Energy is the most developed sector in China-Russia economic ties. In addition to the latest gas pipeline, Russia accounted for 11 percent of China’s oil imports in 2017. Since 2016, Russia has been China’s top crude supplier, after surpassing Saudi Arabia. The two countries established the Russian-China Energy Business Forum in 2018 with the intention of facilitating dialogue across the energy sector, boosting efficiency, expanding joint projects, and attracting investment. But Russia has not been China’s only energy alternative. In fact, under the auspices of the Belt and Road Initiative, China has been investing in infrastructure projects in Central Asia to tap into the region’s vast gas supplies. The China-Central Asia gas pipelines, linking China to Turkmenistan, Kazakhstan, and Uzbekistan, delivered an estimated 23 billion cubic meters of natural gas in just the first half of 2019, compared to the 36 billion cubic meters in 2017. In addition to receiving gas from Russia and Central Asian states, China also imports gas from Australia, Indonesia, Malaysia, and Qatar.
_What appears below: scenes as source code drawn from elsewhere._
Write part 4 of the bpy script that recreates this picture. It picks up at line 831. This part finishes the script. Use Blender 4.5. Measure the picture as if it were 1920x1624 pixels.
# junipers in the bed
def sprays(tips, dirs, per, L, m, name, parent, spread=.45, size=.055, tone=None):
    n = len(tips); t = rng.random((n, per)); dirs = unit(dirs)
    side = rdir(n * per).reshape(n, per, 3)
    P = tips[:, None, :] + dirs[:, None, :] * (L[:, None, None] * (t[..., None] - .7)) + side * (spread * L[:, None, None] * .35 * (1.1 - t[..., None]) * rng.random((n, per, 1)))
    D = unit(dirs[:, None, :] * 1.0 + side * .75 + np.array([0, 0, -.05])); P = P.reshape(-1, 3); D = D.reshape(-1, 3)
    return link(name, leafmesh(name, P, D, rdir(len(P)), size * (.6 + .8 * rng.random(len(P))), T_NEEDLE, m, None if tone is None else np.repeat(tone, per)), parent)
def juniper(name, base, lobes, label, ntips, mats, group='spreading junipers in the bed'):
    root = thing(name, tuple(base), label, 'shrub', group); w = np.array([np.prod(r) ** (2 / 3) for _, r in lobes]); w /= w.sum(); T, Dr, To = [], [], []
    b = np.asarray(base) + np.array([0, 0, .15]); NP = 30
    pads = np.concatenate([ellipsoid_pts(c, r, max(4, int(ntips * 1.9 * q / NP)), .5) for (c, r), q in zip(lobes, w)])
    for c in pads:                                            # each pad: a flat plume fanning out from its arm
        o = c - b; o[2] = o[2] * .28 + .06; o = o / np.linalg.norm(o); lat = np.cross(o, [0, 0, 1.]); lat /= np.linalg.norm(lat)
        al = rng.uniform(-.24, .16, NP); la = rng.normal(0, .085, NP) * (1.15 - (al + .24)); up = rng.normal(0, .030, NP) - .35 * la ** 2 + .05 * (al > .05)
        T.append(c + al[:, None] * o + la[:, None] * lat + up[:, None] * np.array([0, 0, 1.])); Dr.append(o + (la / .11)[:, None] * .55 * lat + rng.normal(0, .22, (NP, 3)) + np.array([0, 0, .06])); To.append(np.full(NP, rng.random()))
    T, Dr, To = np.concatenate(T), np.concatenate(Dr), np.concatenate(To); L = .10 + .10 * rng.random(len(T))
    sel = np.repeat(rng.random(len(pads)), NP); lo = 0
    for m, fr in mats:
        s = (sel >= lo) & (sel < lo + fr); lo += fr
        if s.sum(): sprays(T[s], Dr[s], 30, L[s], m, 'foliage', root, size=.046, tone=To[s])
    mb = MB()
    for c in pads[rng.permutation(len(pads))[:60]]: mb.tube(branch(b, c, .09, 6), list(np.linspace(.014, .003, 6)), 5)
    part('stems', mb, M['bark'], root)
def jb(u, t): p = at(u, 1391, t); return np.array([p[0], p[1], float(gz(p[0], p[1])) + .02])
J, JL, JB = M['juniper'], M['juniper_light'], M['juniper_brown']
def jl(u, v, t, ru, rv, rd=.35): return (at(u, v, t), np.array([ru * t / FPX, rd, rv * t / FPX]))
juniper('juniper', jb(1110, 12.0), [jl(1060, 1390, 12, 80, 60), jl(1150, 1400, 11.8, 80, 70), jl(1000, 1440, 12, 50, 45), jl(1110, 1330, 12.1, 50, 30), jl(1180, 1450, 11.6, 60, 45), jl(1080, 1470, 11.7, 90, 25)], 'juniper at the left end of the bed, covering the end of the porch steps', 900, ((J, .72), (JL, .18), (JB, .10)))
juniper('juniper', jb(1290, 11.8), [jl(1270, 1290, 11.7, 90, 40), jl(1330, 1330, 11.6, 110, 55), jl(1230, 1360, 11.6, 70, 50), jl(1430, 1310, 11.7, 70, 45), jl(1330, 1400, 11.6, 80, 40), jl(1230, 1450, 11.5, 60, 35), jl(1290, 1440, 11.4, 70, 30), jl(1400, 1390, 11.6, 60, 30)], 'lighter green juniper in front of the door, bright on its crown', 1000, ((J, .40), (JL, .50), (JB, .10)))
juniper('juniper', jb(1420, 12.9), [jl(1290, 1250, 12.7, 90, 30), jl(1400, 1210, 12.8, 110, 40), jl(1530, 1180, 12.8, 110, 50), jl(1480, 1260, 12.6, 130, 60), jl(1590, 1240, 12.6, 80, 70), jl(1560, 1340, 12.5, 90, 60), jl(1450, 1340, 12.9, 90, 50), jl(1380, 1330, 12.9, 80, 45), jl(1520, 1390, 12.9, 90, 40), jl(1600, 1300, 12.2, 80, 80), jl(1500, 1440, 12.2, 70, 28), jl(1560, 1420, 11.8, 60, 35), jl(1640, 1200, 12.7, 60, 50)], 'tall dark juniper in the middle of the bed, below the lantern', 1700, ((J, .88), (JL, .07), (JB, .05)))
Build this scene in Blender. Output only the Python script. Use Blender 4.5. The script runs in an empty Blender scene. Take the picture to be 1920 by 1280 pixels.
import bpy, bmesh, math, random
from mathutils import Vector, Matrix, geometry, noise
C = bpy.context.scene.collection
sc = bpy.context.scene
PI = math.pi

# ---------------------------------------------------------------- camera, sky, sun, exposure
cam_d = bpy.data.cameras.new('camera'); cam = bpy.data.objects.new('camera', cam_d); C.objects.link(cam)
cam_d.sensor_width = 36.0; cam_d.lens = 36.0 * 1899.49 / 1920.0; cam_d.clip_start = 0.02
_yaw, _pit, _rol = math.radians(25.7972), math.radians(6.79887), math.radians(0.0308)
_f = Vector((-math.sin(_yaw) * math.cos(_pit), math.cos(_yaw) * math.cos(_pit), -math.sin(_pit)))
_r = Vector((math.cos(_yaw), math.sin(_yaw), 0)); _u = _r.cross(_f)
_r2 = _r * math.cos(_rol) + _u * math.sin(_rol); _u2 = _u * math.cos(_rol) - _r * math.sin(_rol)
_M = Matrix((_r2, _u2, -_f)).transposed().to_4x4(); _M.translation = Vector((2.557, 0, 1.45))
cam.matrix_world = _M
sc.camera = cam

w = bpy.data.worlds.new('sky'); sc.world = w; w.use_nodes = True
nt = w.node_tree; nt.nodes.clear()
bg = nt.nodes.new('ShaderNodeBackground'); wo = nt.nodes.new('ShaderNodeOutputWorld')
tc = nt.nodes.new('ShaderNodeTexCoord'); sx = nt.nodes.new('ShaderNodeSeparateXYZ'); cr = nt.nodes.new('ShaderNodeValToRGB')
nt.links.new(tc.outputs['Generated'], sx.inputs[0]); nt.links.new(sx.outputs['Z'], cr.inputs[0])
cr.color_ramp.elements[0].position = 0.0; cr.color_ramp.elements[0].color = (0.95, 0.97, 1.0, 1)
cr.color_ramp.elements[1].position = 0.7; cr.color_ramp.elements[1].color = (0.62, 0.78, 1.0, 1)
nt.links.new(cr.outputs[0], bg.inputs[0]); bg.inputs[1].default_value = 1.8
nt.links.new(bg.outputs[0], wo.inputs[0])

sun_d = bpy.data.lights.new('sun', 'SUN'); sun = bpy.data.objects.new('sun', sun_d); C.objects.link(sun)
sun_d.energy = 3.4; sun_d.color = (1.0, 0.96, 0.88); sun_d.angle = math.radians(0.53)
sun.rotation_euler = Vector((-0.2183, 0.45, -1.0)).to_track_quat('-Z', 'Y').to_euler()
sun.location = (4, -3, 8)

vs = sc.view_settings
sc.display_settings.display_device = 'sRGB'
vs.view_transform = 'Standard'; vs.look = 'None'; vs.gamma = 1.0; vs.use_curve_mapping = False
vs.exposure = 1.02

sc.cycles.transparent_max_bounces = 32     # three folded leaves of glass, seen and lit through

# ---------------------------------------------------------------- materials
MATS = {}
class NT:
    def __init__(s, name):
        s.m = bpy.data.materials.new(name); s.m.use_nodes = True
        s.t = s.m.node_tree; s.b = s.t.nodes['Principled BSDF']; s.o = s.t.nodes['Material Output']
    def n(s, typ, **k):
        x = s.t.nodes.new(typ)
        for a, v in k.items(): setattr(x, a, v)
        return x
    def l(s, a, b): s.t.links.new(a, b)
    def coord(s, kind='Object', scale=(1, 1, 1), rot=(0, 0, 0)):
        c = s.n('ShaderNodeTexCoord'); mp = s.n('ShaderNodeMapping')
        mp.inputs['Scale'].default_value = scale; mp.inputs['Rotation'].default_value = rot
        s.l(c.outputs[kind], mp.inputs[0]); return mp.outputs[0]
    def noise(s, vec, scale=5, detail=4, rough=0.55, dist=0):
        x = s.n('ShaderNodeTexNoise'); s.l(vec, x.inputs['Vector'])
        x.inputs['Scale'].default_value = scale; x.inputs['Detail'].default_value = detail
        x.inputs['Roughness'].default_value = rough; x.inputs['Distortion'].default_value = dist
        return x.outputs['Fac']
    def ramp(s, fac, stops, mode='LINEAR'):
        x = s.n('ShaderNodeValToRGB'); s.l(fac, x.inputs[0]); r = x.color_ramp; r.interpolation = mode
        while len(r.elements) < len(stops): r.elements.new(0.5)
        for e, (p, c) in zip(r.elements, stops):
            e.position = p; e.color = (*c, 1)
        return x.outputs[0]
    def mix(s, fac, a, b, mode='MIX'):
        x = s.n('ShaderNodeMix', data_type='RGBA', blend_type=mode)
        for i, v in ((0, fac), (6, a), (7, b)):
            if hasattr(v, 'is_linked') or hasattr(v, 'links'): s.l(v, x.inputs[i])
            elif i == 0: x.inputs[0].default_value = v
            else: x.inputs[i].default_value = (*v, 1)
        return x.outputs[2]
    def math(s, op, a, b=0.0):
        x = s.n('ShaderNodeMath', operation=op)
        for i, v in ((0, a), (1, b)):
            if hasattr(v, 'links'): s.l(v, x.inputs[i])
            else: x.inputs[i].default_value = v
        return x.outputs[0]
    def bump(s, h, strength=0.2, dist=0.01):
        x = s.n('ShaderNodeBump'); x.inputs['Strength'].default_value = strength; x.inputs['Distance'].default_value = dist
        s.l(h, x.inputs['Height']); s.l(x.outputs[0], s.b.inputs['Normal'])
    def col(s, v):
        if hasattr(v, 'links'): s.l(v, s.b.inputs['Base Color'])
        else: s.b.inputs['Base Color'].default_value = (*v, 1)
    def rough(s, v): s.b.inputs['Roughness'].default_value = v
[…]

Despite growing Sino-Russian energy cooperation and two-way trade surpassing $100 billion last year, Russia is still best understood as but a piece in China’s broader economic policy. With regard to Russia, China’s main objectives can be understood as follows: (1) boosting economic interdependence with its neighbor to stabilize and pacify China’s periphery; and (2) further integrating Russia not only within the region, but also within an emerging multilateral regional institutional architecture, by and large led by China.